• [Short problem]:
Count the lines below that contain the word "part", and reply with that number alone.
-- start of Recorded data --
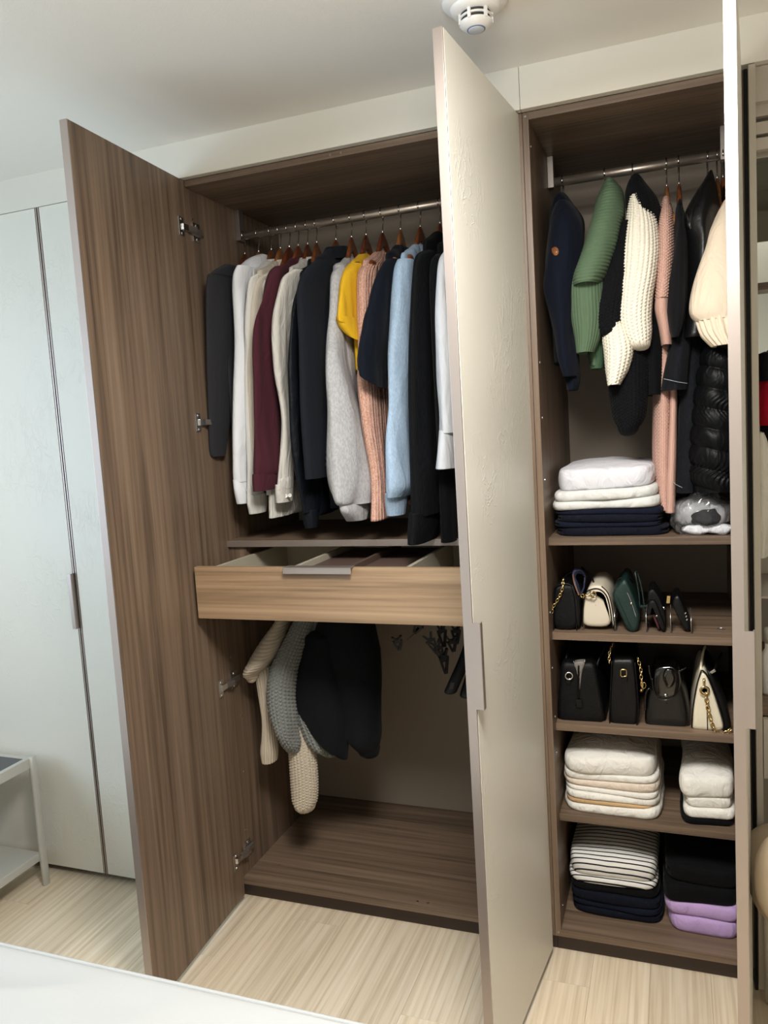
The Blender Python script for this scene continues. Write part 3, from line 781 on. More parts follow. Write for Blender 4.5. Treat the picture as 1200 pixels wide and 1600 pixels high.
# light blue sweatshirt
top_garment('sweatshirt', 'pale blue heather sweatshirt with ribbed cuff', 'sweatshirt', 655, M_BLUE,
    [(408, 622, 648, .12), (426, 616, 644, .10), (480, 612, 640, .08), (560, 606, 637, .065), (640, 605, 637, .06), (710, 604, 643, .055), (755, 603, 648, .05), (774, 604, 642, .05)],
    at(625, 785, .2)[2], ztop=1.990, th=.016, a=.024, seed=14, coll='crew', hang='brown', wr=.009, seams=[(at(622, 461, .03)[2], -.3), (at(622, 560, .02)[2], .2)], hanger_label='wooden hanger above the pale blue sweatshirt',
    cuff=[(768, 602, 640, .05), (785, 602, 636, .05), (804, 604, 633, .05)])
# black ribbed jumper
top_garment('ribbed_jumper', 'black ribbed jumper with a turned cuff reaching lowest on the long rail', 'jumper', 686, M_BLKR,
    [(396, 658, 688, .13), (414, 646, 686, .10), (480, 641, 684, .075), (560, 638, 683, .06), (660, 639, 684, .055), (760, 641, 689, .05), (802, 642, 690, .05)],
    at(660, 800, .2)[2], ztop=2.015, th=.018, a=.026, bmax=.10, seed=15, coll='crew', hang='brown', wr=.004, hanger_label='wooden hanger above the black ribbed jumper',
    cuff=[(796, 640, 690, .05), (820, 638, 688, .05), (843, 638, 685, .05)])
top_garment('black_cardigan', 'black fine-knit cardigan half hidden behind the middle door', 'cardigan', 704, M_BLK,
    [(400, 680, 702, .13), (430, 672, 704, .10), (560, 676, 706, .08), (700, 684, 712, .07), (790, 688, 714, .065), (845, 690, 714, .06)],
    at(700, 815, .2)[2], ztop=2.0, th=.016, a=.02, seed=16, hang='red', hanger_label='wooden hanger above the black fine-knit cardigan', xh=.716)
top_garment('white_blouse', 'white blouse with a flared cuff at the middle door', 'blouse', 720, M_WHITE,
    [(392, 694, 722, .12), (420, 686, 724, .09), (500, 682, 724, .06), (560, 685, 724, .05), (640, 687, 724, .045), (676, 687, 724, .04)],
    at(700, 700, .2)[2], ztop=2.0, th=.018, a=.024, seed=17, hang='tan', wr=.009, hanger_label='wooden hanger above the white blouse', xh=.765,
    cuff=[(672, 686, 724, .04), (700, 683, 726, .038), (730, 680, 728, .036)])
# ------------------------------------------------------------------ clothes in the right wardrobe
G_R = 'clothes on the short rail'
H_R = 'wooden hangers on the short rail'
M_RNAVY = cloth('navy_boucle', (11, 16, 29), bump=.6, weave=500, wr=.3)
M_GREEN = cloth('sage_knit', (86, 107, 83), bump=.5, weave=500, wr=.15)
M_GREEND = cloth('sage_knit_hem', (66, 90, 68), bump=.5, weave=500, wr=.15)
M_CREAMK = cloth('cream_knit', (228, 222, 206), bump=.4, weave=500, wr=.1)
M_BLKK = cloth('black_knit_chunky', (10, 11, 15), bump=.5, weave=500, wr=.2)
M_ROSE = cloth('rose_rib_knit', (196, 158, 144), bump=.4, rib=.0, wr=.15)
M_LEATH = plain('black_leather', (12, 13, 15), .38, bump=.35, bscale=160)
M_DENIM = cloth('black_denim', (22, 24, 29), bump=.6, weave=350, wr=.3, mottle=.25, mscale=260)
M_PUFF = cloth('black_quilted_nylon', (11, 12, 14), rough=.42, bump=.1, sheen=0, wr=.45)
M_CREAMB = cloth('cream_crepe', (224, 208, 186), wr=.5)
M_BLKT = cloth('black_jersey', (14, 15, 19), wr=.2)
def garment_root(name, label, category, xh, zhem, yc, group): return thing(name, label, category, (xh, yc, zhem), group)
def tubes(root, specs):
    """specs: dicts with name, rows, mat and loft options; 'of' = index of the tube it is a sub-part of"""
    made = []
    for s in specs:
        s = dict(s); rows = pxr(s.pop('rows'), s.pop('a', .02), s.pop('bmax', .08)); nm_ = s.pop('name'); mt = s.pop('mat'); of = s.pop('of', None)
        made.append(loft(nm_, rows, mt, root if of is None else made[of], **s))
    return made
def rings(amp, h): return lambda t, phi, base: amp*(np.abs(np.sin(math.pi*base[:, 2]/h))**.7-.6)
# navy sweater
x = 1.03
r = garment_root('navy_sweater', 'dark navy fuzzy sweater, first on the short rail', 'sweater', x, at(895, 608, .1)[2], RY2, G_R)
tubes(r, [dict(name='body', mat=M_RNAVY, seed=40, a=.03, bmax=.13, wr=.006, end='open', rows=[(309, 875, 890, .31), (322, 867, 899, .31), (345, 860, 910, .31), (400, 862, 908, .31), (480, 866, 905, .31), (570, 870, 906, .31)]),
          dict(name='sleeve', mat=M_RNAVY, seed=41, a=.035, bmax=.07, wr=.007, rows=[(322, 870, 895, .2), (338, 862, 906, .16), (360, 858, 912, .13), (390, 854, 912, .12), (425, 851, 908, .11), (450, 851, 905, .1), (485, 858, 902, .1), (525, 865, 899, .1), (560, 870, 904, .1), (590, 880, 905, .1)]),
          dict(name='cuff', of=1, mat=M_RNAVY, seed=42, a=.02, bmax=.04, wr=.001, rib=(.006, .0015), n=80, rows=[(584, 882, 906, .1), (598, 885, 905, .1), (610, 887, 902, .1)])])
hanger(x, RY2, RZ2, 'tan', 'wooden hanger whose tip pokes out of the dark navy sweater', H_R, drop=.105, wide=.266)
# green sweater
x = 1.144
r = garment_root('green_sweater', 'sage green chunky ribbed sweater', 'sweater', x, at(915, 556, .1)[2], RY2, G_R)
tubes(r, [dict(name='body', mat=M_GREEN, seed=43, a=.035, bmax=.10, wr=.004, n=90, m=120, pinch=rings(.0022, .011), rows=[(293, 946, 966, .28), (304, 938, 973, .26), (330, 930, 976, .22), (380, 930, 970, .2), (440, 925, 955, .2), (520, 915, 948, .2), (575, 922, 946, .2)]),
          dict(name='sleeve', mat=M_GREEN, seed=44, a=.035, bmax=.07, wr=.003, n=100, m=200, pinch=rings(.0026, .0085), rows=[(298, 944, 970, .19), (310, 936, 973, .165), (335, 928, 973, .14), (360, 920, 968, .115), (385, 913, 963, .1), (410, 904, 955, .085), (430, 898, 948, .075), (446, 898, 940, .07)]),
          dict(name='lower_sleeve', of=1, mat=M_GREEN, seed=45, a=.03, bmax=.05, wr=.004, rib=(.009, .0022), n=140, m=110, rows=[(422, 900, 938, .095), (440, 894, 940, .085), (465, 893, 941, .082), (500, 896, 942, .085), (530, 901, 936, .088), (552, 903, 928, .09)]),
          dict(name='hem_band', of=0, mat=M_GREEND, seed=46, a=.02, bmax=.05, wr=.002, rib=(.008, .002), n=110, rows=[(530, 918, 950, .15), (555, 921, 948, .15), (577, 924, 945, .15)])])
hanger(x, RY2, RZ2, 'brown', 'wooden hanger inside the sage green sweater', H_R)
# black and cream sweater
x = 1.217
r = garment_root('colour_block_sweater', 'black and cream colour-block chunky knit sweater', 'sweater', x, at(985, 676, .11)[2], RY2, G_R)
tubes(r, [dict(name='body', mat=M_BLKK, seed=47, a=.04, bmax=.11, wr=.004, knit=(.010, .008, .0022), n=160, m=200, rows=[(289, 985, 1005, .28), (300, 979, 1013, .26), (320, 980, 1027, .22), (350, 984, 1033, .2), (400, 990, 1035, .2), (450, 995, 1036, .2), (520, 1000, 1038, .2), (570, 1004, 1038, .2), (618, 1012, 1036, .2)]),
          dict(name='sleeve', mat=M_BLKK, seed=48, a=.03, bmax=.05, wr=.006, knit=(.010, .008, .0022), n=140, m=160, end='round', rows=[(350, 968, 994, .15), (400, 956, 990, .12), (440, 944, 982, .1), (475, 933, 976, .088), (500, 931, 973, .085), (518, 938, 968, .085)]),
          dict(name='cream_panel', mat=M_CREAMK, seed=49, a=.04, bmax=.05, wr=.004, knit=(.0115, .0085, .0032), n=170, m=240, end='round', rows=[(310, 985, 1003, .17), (325, 982, 1016, .15), (350, 979, 1026, .125), (390, 975, 1030, .1), (430, 971, 1026, .088), (465, 967, 1019, .08), (495, 966, 1016, .078), (520, 972, 1016, .078), (536, 982, 1014, .078)]),
          dict(name='cream_cuff', mat=M_CREAMK, seed=50, a=.03, bmax=.045, wr=.004, knit=(.0115, .0085, .003), n=140, m=120, rows=[(505, 952, 974, .088), (525, 944, 984, .08), (550, 946, 988, .075), (580, 948, 980, .073), (602, 951, 968, .073)]),
          dict(name='lower_body', mat=M_BLKK, seed=51, a=.04, bmax=.06, wr=.004, knit=(.010, .008, .0022), n=150, m=150, end='round', rows=[(520, 962, 1014, .14), (545, 953, 1015, .125), (580, 951, 1014, .12), (620, 954, 1013, .12), (650, 959, 1010, .12), (668, 966, 1000, .12)])])
hanger(x, RY2, RZ2, 'brown', 'wooden hanger inside the black and cream sweater', H_R)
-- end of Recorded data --
• [Answer to the problem]:
2